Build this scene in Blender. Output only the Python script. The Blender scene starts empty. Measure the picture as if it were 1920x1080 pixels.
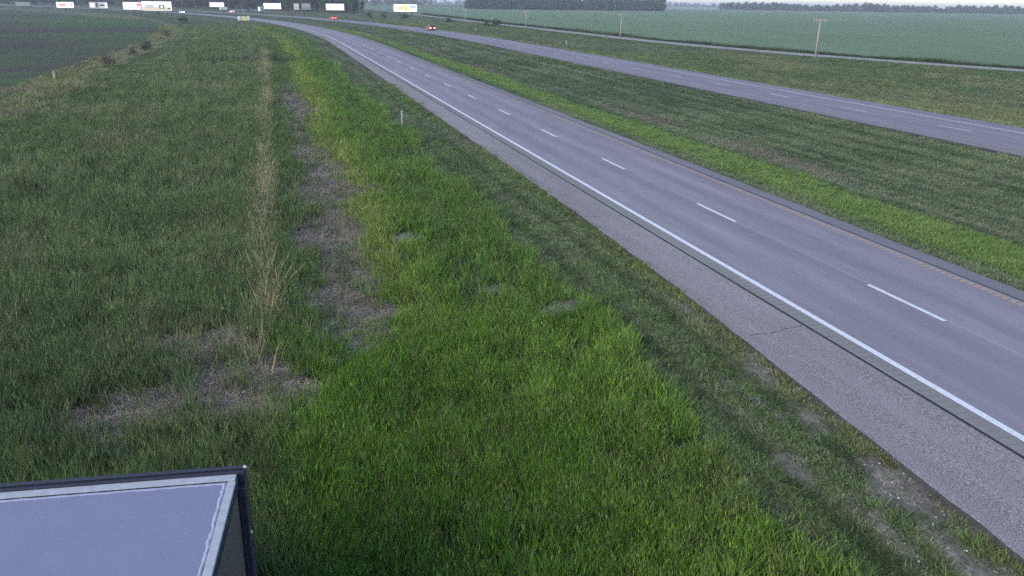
import bpy, bmesh, math, random
import numpy as np
from mathutils import Vector, Matrix

random.seed(7)
RNG = np.random.default_rng(11)
sc = bpy.context.scene
COL = sc.collection

# ---------------------------------------------------------------- camera, sky, sun, exposure
# x = metres right of the lane line of the near carriageway, y = metres along it, z = up from its surface
CAM = Vector((-18.874, -20.588, 8.867))
YAW, PITCH, ROLL = 0.2779, 0.3311, 0.0140
FOCAL_PX = 1559.4
fw = Vector((math.sin(YAW)*math.cos(PITCH), math.cos(YAW)*math.cos(PITCH), -math.sin(PITCH)))
rt = Vector((math.cos(YAW), -math.sin(YAW), 0))
up = rt.cross(fw)
cr, sr = math.cos(ROLL), math.sin(ROLL)
cx = rt*cr + up*sr
cyv = up*cr - rt*sr
cam_data = bpy.data.cameras.new('camera')
cam_data.sensor_width = 36.0
cam_data.lens = FOCAL_PX/1920*36.0
cam_data.clip_start = 0.1
cam_data.clip_end = 20000
cam = bpy.data.objects.new('camera', cam_data)
COL.objects.link(cam)
m3 = Matrix((cx, cyv, -fw)).transposed()
cam.matrix_world = Matrix.Translation(CAM) @ m3.to_4x4()
sc.camera = cam

SUN_EL, SUN_AZ = math.radians(26), math.radians(-104)     # azimuth from +y towards +x
world = bpy.data.worlds.new('World')
sc.world = world
world.use_nodes = True
wn, wl = world.node_tree.nodes, world.node_tree.links
bg = wn['Background']
sky = wn.new('ShaderNodeTexSky')
sky.sky_type = 'NISHITA'
sky.sun_disc = False
sky.sun_elevation = SUN_EL
sky.sun_rotation = SUN_AZ
sky.altitude = 250
sky.air_density = 1.0
sky.dust_density = 0.7
sky.ozone_density = 1.5
wl.new(sky.outputs[0], bg.inputs[0])
bg.inputs[1].default_value = 0.15

sun_data = bpy.data.lights.new('sun', 'SUN')
sun_data.energy = 1.5
sun_data.angle = math.radians(25)
sun_data.color = (1.0, 0.90, 0.80)
sun = bpy.data.objects.new('sun', sun_data)
COL.objects.link(sun)
sdir = Vector((math.sin(SUN_AZ)*math.cos(SUN_EL), math.cos(SUN_AZ)*math.cos(SUN_EL), math.sin(SUN_EL)))
sun.rotation_euler = sdir.to_track_quat('Z', 'Y').to_euler()

sc.view_settings.view_transform = 'Standard'
sc.view_settings.look = 'None'
sc.view_settings.gamma = 1.0
sc.view_settings.exposure = 0.93
sc.cycles.max_bounces = 4
sc.cycles.diffuse_bounces = 2
sc.cycles.transparent_max_bounces = 4
sc.cycles.volume_bounces = 0
sc.cycles.use_adaptive_sampling = True
sc.cycles.adaptive_threshold = 0.025
sc.cycles.use_denoising = False          # keep the camera's grain and the single blades

# ---------------------------------------------------------------- helpers
def mat(name, rough=0.8, spec=0.3):
    m = bpy.data.materials.new(name)
    m.use_nodes = True
    nt = m.node_tree
    b = nt.nodes['Principled BSDF']
    b.inputs['Roughness'].default_value = rough
    b.inputs['Specular IOR Level'].default_value = spec
    return m, nt, b

def N(nt, typ, **kw):
    n = nt.nodes.new(typ)
    for k, v in kw.items():
        if k in n.inputs: n.inputs[k].default_value = v
        else: setattr(n, k, v)
    return n

def ramp(nt, src, stops):
    r = nt.nodes.new('ShaderNodeValToRGB')
    el = r.color_ramp.elements
    while len(el) < len(stops): el.new(0.5)
    for e, (p, c) in zip(el, stops):
        e.position = p
        e.color = (c[0], c[1], c[2], 1) if not isinstance(c, (int, float)) else (c, c, c, 1)
    nt.links.new(src, r.inputs[0])
    return r.outputs[0]

def mixc(nt, fac, a, b, mode='MIX'):
    m = nt.nodes.new('ShaderNodeMix')
    m.data_type = 'RGBA'; m.blend_type = mode
    for sock, v in ((m.inputs[0], fac), (m.inputs[6], a), (m.inputs[7], b)):
        if hasattr(v, 'links'): nt.links.new(v, sock)
        elif isinstance(v, (int, float)): sock.default_value = v
        else: sock.default_value = (v[0], v[1], v[2], 1)
    return m.outputs[2]

def math_n(nt, op, a, b=0.0, c=None):
    m = nt.nodes.new('ShaderNodeMath'); m.operation = op
    for i, v in enumerate((a, b) if c is None else (a, b, c)):
        if hasattr(v, 'links'): nt.links.new(v, m.inputs[i])
        else: m.inputs[i].default_value = v
    return m.outputs[0]

def scaled(nt, vec, s):
    m = nt.nodes.new('ShaderNodeMapping')
    m.inputs['Scale'].default_value = s
    nt.links.new(vec, m.inputs[0])
    return m.outputs[0]

def noise(nt, vec, scale, detail=3, rough=0.6):
    n = nt.nodes.new('ShaderNodeTexNoise')
    n.inputs['Scale'].default_value = scale
    n.inputs['Detail'].default_value = detail
    n.inputs['Roughness'].default_value = rough
    nt.links.new(vec, n.inputs['Vector'])
    return n.outputs['Fac']

def plain(name, col, rough=0.6, spec=0.3, var=0.15, scale=6.0, metallic=0.0):
    """a base colour with a little procedural grain"""
    m, nt, b = mat(name, rough, spec)
    tc = nt.nodes.new('ShaderNodeTexCoord')
    n = noise(nt, tc.outputs['Object'], scale, 4)
    c = mixc(nt, n, [x*(1-var) for x in col], [min(1, x*(1+var)) for x in col])
    nt.links.new(c, b.inputs['Base Color'])
    b.inputs['Metallic'].default_value = metallic
    return m

def glow(name, col, strength):
    m, nt, b = mat(name, 0.4)
    b.inputs['Base Color'].default_value = (*col, 1)
    b.inputs['Emission Color'].default_value = (*col, 1)
    b.inputs['Emission Strength'].default_value = strength
    return m

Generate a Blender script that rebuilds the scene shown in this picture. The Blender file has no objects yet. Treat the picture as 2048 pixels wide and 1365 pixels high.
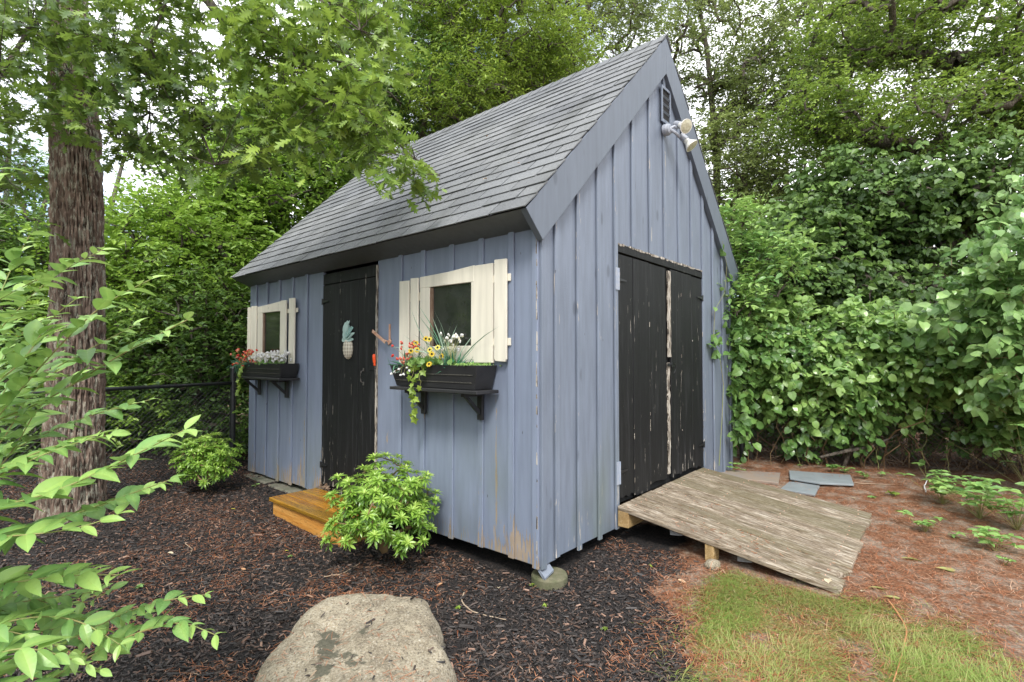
import bpy, math, random
import numpy as np
from math import radians, sin, cos, pi
R = random.Random(7)
rg = np.random.default_rng(11)
sc = bpy.context.scene

# ------------------------------------------------------------------ camera, sky, sun, exposure
CAM = np.array([-2.6086, -2.0252, 1.30]); YAW = 0.8574; PITCH = 0.0306; FPX = 1046.67
cd = bpy.data.cameras.new('camera'); cam = bpy.data.objects.new('camera', cd)
sc.collection.objects.link(cam); sc.camera = cam
cam.location = CAM; cam.rotation_euler = (pi/2+PITCH, 0, -YAW)
cd.sensor_width = 36; cd.lens = FPX/2048*36; cd.clip_start = .05; cd.clip_end = 1500

SUN_TO = np.array([-.62, -.50, .95]); SUN_TO /= np.linalg.norm(SUN_TO)
w = bpy.data.worlds.new('World'); sc.world = w; w.use_nodes = True
nt = w.node_tree; bg = nt.nodes['Background']; bg.inputs['Strength'].default_value = .15
sky = nt.nodes.new('ShaderNodeTexSky'); sky.sky_type = 'NISHITA'; sky.sun_disc = False
sky.sun_elevation = math.asin(SUN_TO[2]); sky.sun_rotation = math.atan2(SUN_TO[0], SUN_TO[1])
tc = nt.nodes.new('ShaderNodeTexCoord'); nz = nt.nodes.new('ShaderNodeTexNoise')
nz.inputs['Scale'].default_value = 2.2; nz.inputs['Detail'].default_value = 7
nt.links.new(tc.outputs['Generated'], nz.inputs['Vector'])
rp = nt.nodes.new('ShaderNodeValToRGB'); rp.color_ramp.elements[0].position = .36; rp.color_ramp.elements[1].position = .52
nt.links.new(nz.outputs['Fac'], rp.inputs['Fac'])
mx = nt.nodes.new('ShaderNodeMix'); mx.data_type = 'RGBA'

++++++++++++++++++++

Please reproduce the listing exactly from its opening line through the line that contains "bg.inputs[1].default_value = 0.15", both included, with all pictures omitted.

Build this scene in Blender. Output only the Python script. The Blender scene starts empty. Measure the picture as if it were 1920x1080 pixels.
import bpy, bmesh, math, random
import numpy as np
from mathutils import Vector, Matrix

random.seed(7)
RNG = np.random.default_rng(11)
sc = bpy.context.scene
COL = sc.collection

# ---------------------------------------------------------------- camera, sky, sun, exposure
# x = metres right of the lane line of the near carriageway, y = metres along it, z = up from its surface
CAM = Vector((-18.874, -20.588, 8.867))
YAW, PITCH, ROLL = 0.2779, 0.3311, 0.0140
FOCAL_PX = 1559.4
fw = Vector((math.sin(YAW)*math.cos(PITCH), math.cos(YAW)*math.cos(PITCH), -math.sin(PITCH)))
rt = Vector((math.cos(YAW), -math.sin(YAW), 0))
up = rt.cross(fw)
cr, sr = math.cos(ROLL), math.sin(ROLL)
cx = rt*cr + up*sr
cyv = up*cr - rt*sr
cam_data = bpy.data.cameras.new('camera')
cam_data.sensor_width = 36.0
cam_data.lens = FOCAL_PX/1920*36.0
cam_data.clip_start = 0.1
cam_data.clip_end = 20000
cam = bpy.data.objects.new('camera', cam_data)
COL.objects.link(cam)
m3 = Matrix((cx, cyv, -fw)).transposed()
cam.matrix_world = Matrix.Translation(CAM) @ m3.to_4x4()
sc.camera = cam

SUN_EL, SUN_AZ = math.radians(26), math.radians(-104)     # azimuth from +y towards +x
world = bpy.data.worlds.new('World')
sc.world = world
world.use_nodes = True
wn, wl = world.node_tree.nodes, world.node_tree.links
bg = wn['Background']
sky = wn.new('ShaderNodeTexSky')
sky.sky_type = 'NISHITA'
sky.sun_disc = False
sky.sun_elevation = SUN_EL
sky.sun_rotation = SUN_AZ
sky.altitude = 250
sky.air_density = 1.0
sky.dust_density = 0.7
sky.ozone_density = 1.5
wl.new(sky.outputs[0], bg.inputs[0])
bg.inputs[1].default_value = 0.15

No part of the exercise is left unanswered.